Bas Dijkstra
INSPIRED TESTING (NL)

Biography

I help people to become better test automation engineers, and teams and organizations to improve their test automation efforts. I do so through consulting, corporate training, public speaking and writing on my own blog as well as for various industry publications.
Tutorial: Improving your integration testing efforts with consumer-driven contract testing

Monoliths are dead. Or, at the very least, they are quickly going the way of the dinosaur. Modern applications are built out of loosely coupled, independent components (i.e., microservices) that communicate with one another through standardized protocols and message formats (HTTP, REST, …).

While this is a blessing for software development, as it enables quick deployments and parallel development, among other things, it does pose some additional challenges in terms of integration and E2E testing. At all times, you want to be informed about whether all of the components and services that make up your application can still communicate with one another. Setting up large scale test environments for all of these components, either using ‘the real thing’ or stubs, can quickly become a Herculean task.

Contract testing is an approach that is meant to address these challenges of large-scale integration and E2E testing in distributed environments. It is not a new technique, in fact, it has been around for several years now, but unfortunately there is a lack of good introductions, examples and use cases that clearly show the added value of contract testing, and how it can help speed up integration testing.

This workshop is meant to address that. Using a (fictional, but based on real experience) use case, the participants will go through the following steps:

* The challenges of integration testing in distributed environments
If you’re working on a monolith and all components of a system are developed in the same team or department, integration testing is relatively easy. Once the monolith is deployed, you can start testing. However, if a system consists of small, independent components, teams quickly start to struggle. Are all components available for testing? Is development ready? Is all required test data in place? How about versioning? The higher the level of distribution, the more difficult this gets.

In this step, I’ll introduce the players in the arena: two API consumers from different teams that would like to communicate with a single API provider, developed in a different department.

* Introducing contract testing
As a potential solution to the integration testing challenges, I’ll introduce the concept of contract testing and how it differs from (and augments) traditional functional and integration testing.

In this step, I’ll introduce Pact, and together we will go through a complete contract testing cycle. This helps participants grasp what contract testing really is about and how it addresses the issues we talked about earlier.

* Changes over time
As systems evolve, new changes will be implemented both on the consumer and on the provider side. But what effect does that have on the ability for consumers and providers to work together?

In this step, I will introduce a couple of changes on the consumer side that lead to updated contracts. The participants will see what effect this has on the contracts and the contract testing process (i.e., how this breaks the testing pipeline). In this way, they will experience first-hand the types of potential integration issues that contract testing is meant to detect and signal.

* A new kid on the block
As participants will have seen by now, contract testing can be a great addition to an integration testing strategy. However, introducing contract testing means adding new tools and new ways of working, which is a pretty big first step for a lot of teams. The concept of bi-directional contracts (https://pactflow.io/blog/bi-directional-contracts/) is meant to address that challenge.

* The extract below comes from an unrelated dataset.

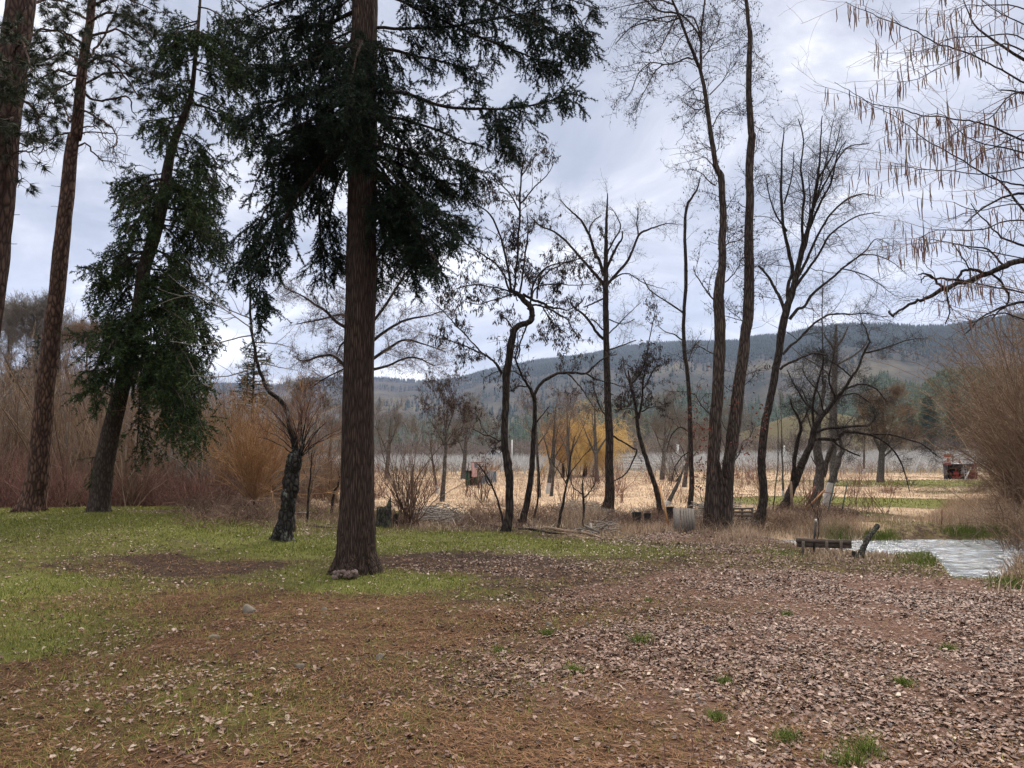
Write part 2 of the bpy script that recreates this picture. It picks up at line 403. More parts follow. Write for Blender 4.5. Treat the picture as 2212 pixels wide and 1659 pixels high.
sl = bpy.data.lights.new('sun', 'SUN'); sl.energy = 2.0; sl.angle = math.radians(14); sl.color = (1, .93, .83)
so = bpy.data.objects.new('sun', sl); COL.objects.link(so)
so.rotation_euler = (PI/2-SUN_EL, 0, PI-SUN_AZ)   # shines from azimuth SUN_AZ east of +Y
sc.view_settings.view_transform = 'Standard'; sc.view_settings.look = 'None'; sc.view_settings.exposure = .84; sc.view_settings.gamma = 1
sc.cycles.max_bounces = 5; sc.cycles.diffuse_bounces = 2; sc.cycles.volume_bounces = 0; sc.cycles.transparent_max_bounces = 4

# ------------------------------------------------------------------ cover map (green, litter, needles, straw, dark soil)
CP = [  # px, py, green, leaves, needles, straw, soil
 (0,1140,0.95,0.1,0,0,0),(150,1130,0.9,0.12,0,0,0),(300,1115,0.9,0.12,0,0,0),(420,1140,0.9,0.1,0,0,0),(550,1170,0.9,0.1,0,0,0.05),(100,1190,0.7,0.15,0.1,0.2,0.1),(300,1180,0.75,0.15,0,0.1,0.2),(60,1260,0.95,0.08,0,0,0),
 (250,1230,0.5,0.15,0.2,0.1,0.5),(450,1200,0.7,0.12,0,0.1,0.3),(620,1190,0.9,0.1,0,0,0.1),(350,1215,0.3,0.1,0.3,0,0.9),(500,1225,0.4,0.1,0.3,0,0.8),(640,1240,0.7,0.1,0,0.1,0.2),(760,1265,0.95,0.12,0,0,0),(900,1260,0.95,0.1,0,0,0),(1050,1280,0.6,0.15,0.3,0,0.1),
 (900,1180,0.9,0.1,0,0,0.1),(1000,1160,0.9,0.05,0,0,0.1),(1100,1175,0.9,0.1,0,0,0),(1250,1185,0.8,0.18,0,0.2,0),(1400,1190,0.65,0.3,0,0.2,0),(1600,1200,0.35,0.75,0,0.2,0),(1750,1215,0.4,0.6,0,0.3,0),(1900,1225,0.4,0.6,0,0.3,0),
 (950,1215,0.3,0.15,0.2,0,0.8),(1080,1215,0.2,0.25,0.2,0,0.9),(1200,1240,0.15,0.35,0.3,0,0.8),(1350,1230,0.3,0.5,0.2,0,0.4),(1150,1260,0.3,0.3,0.4,0,0.5),
 (50,1330,0.89,0.15,0.34,0.1,0.1),(200,1300,0.66,0.2,0.595,0,0.2),(400,1300,0.3725,0.12,0.85,0,0.4),(600,1300,0.315,0.12,0.85,0,0.4),(800,1310,0.2575,0.2,0.85,0,0.4),(1000,1320,0.2575,0.25,0.85,0,0.5),(1200,1320,0.315,0.5,0.68,0,0.3),
 (60,1400,0.95,0.12,0.1,0,0),(250,1380,0.6025,0.3,0.595,0,0.1),(450,1390,0.3725,0.22,0.85,0,0.2),(700,1390,0.2575,0.2,0.85,0,0.3),(900,1380,0.2575,0.3,0.85,0,0.3),(1100,1400,0.315,0.6,0.595,0,0.2),
 (1300,1280,0.1,0.8,0.4,0,0.3),(1500,1250,0.1,0.9,0.2,0,0.3),(1700,1260,0.1,1,0.1,0,0.3),(1900,1270,0.05,1,0,0,0.4),(2100,1280,0,1,0,0,0.5),(2200,1300,0.06,0.93,0,0,0.5),
 (1300,1400,0.16,0.837,0.4,0,0.2),(1600,1380,0.14,0.93,0.1,0,0.2),(1900,1400,0.14,0.93,0.1,0,0.2),(2200,1420,0.08,0.93,0.1,0,0.3),
 (50,1450,0.43,0.2,0.85,0,0.4),(250,1460,0.545,0.25,0.765,0,0.1),(500,1450,0.6025,0.35,0.595,0,0.1),(800,1460,0.43,0.4,0.68,0,0.1),(1000,1480,0.4875,0.6,0.51,0,0.1),(1250,1480,0.43,0.85,0.425,0,0.1),(1550,1500,0.16,0.837,0.5,0,0.2),(1850,1500,0.16,0.93,0.3,0,0.2),(2200,1520,0.08,0.93,0.2,0,0.4),
 (50,1560,0.6025,0.15,0.765,0,0.1),(300,1550,0.6025,0.25,0.765,0,0.1),(550,1540,0.66,0.3,0.68,0,0.1),(800,1560,0.4875,0.4,0.765,0,0.1),(1100,1580,0.3725,0.6,0.85,0,0.2),(1400,1600,0.16,0.465,1,0,0.3),(1700,1620,0.21,0.744,0.8,0,0.3),(2000,1620,0.21,0.837,0.5,0,0.3),(2200,1640,0.16,0.558,0.7,0,0.6),
 (50,1650,0.545,0.15,0.85,0,0.1),(400,1650,0.4875,0.3,0.85,0,0.2),(800,1650,0.43,0.35,0.85,0,0.2),(1300,1655,0.16,0.465,1,0,0.2),(1000,1650,0.43,0.4,0.85,0,0.2),
 (1700,1130,0.3,0.3,0,0.7,0.1),(1500,1160,0.2,0.9,0,0.3,0.3),(1300,1150,0.2,0.4,0,0.5,0.3),(1100,1140,0.2,0.4,0,0.3,0.5),(900,1130,0.3,0.3,0,0.2,0.5),(700,1140,0.6,0.2,0,0.2,0.2),(700,1120,0.5,0.2,0,0.2,0.3),(500,1110,0.1,0.3,0.1,0.1,0.8),(300,1085,0.1,0.3,0,0.1,0.8),(50,1090,0.1,0.3,0,0.1,0.8),
 (640,1100,0.7,0.05,0,0.3,0.1),(720,1105,0.9,0,0,0.1,0),(900,1090,0.1,0.05,0,0.8,0.2),(1100,1100,0.1,0,0,0.9,0.1),(1300,1100,0.2,0,0,0.8,0.1),(1500,1110,0.1,0,0,0.9,0.1),
 (700,1060,0.05,0,0,1,0.05),(900,1060,0.1,0,0,1,0),(1000,1040,0.35,0,0,0.9,0),(1200,1060,0.1,0,0,1,0),(1150,1040,0.1,0,0,1,0),(1400,1060,0.05,0,0,1,0),(1600,1060,0.05,0,0,1,0),(1500,1035,0.1,0,0,0.9,0),(1300,1025,0.3,0,0,0.5,0.2),(900,1015,0.4,0,0,0.5,0.2),(1100,1015,0.3,0,0,0.7,0.1),
 (1750,1045,0.5,0,0,0.6,0),(1850,1045,1,0,0,.2,0),(2000,1043,0.85,0,0,0.2,0),(1800,1060,0.1,0,0,1,0),(1950,1070,0.15,0,0,0.9,0.05),(2060,1045,0.8,0,0,0.2,0),(2100,1070,0.2,0.1,0,0.8,0.2),
 (1900,1085,1.1,0,0,.1,0),(1980,1090,1.1,0,0,.1,0),(2050,1065,0.6,0,0,0.4,0.1),(1880,1110,0.7,0,0,0.3,0.1),(1980,1110,0.3,0,0,0.8,0.2),(1950,1130,0.55,0.1,0,0.5,0.25),(2000,1150,0.5,0.1,0,0.4,0.3),(1850,1140,0.3,0,0,0.7,0.2),(2100,1130,0.1,0.1,0,0.8,0.3),(2050,1110,0.2,0,0,0.9,0.1),
 (1700,1025,0.3,0,0,0.7,0.1),(1900,1030,0.2,0,0,0.9,0.1),(2060,1030,0.2,0,0,0.8,0.1),(2212,1100,0.1,0.2,0,0.6,0.3)]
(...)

In this step, I’ll introduce a second API provider and show how they can be added to the existing contract testing setup using their existing contract (API) specifications, without the need for implementing full-blown ‘traditional’ contract testing.

At the end of this workshop, participants will have a good overview of the concept of contract testing, they will have gained hands-on experience with contract testing and they will have seen what it takes to introduce contract testing in their software development lifecycle. All code from the workshop will be available through GitHub, giving the participants an example they can replay from the comfort of their own home or office.

 

Presentation: Mutation testing for fun and profit – Improving the quality of your unit tests

Test automation plays an important role in safeguarding the quality of your code and your software. But who tests your tests? What do you know about the quality of your tests?

In this talk, you’ll see different ways in which your tests can deceive you and give you a false sense of security. You’ll also learn about mutation testing, a technique that helps you get insight into the quality of your tests. You’ll see how mutation testing works in practice by means of a live demo on a Java code base.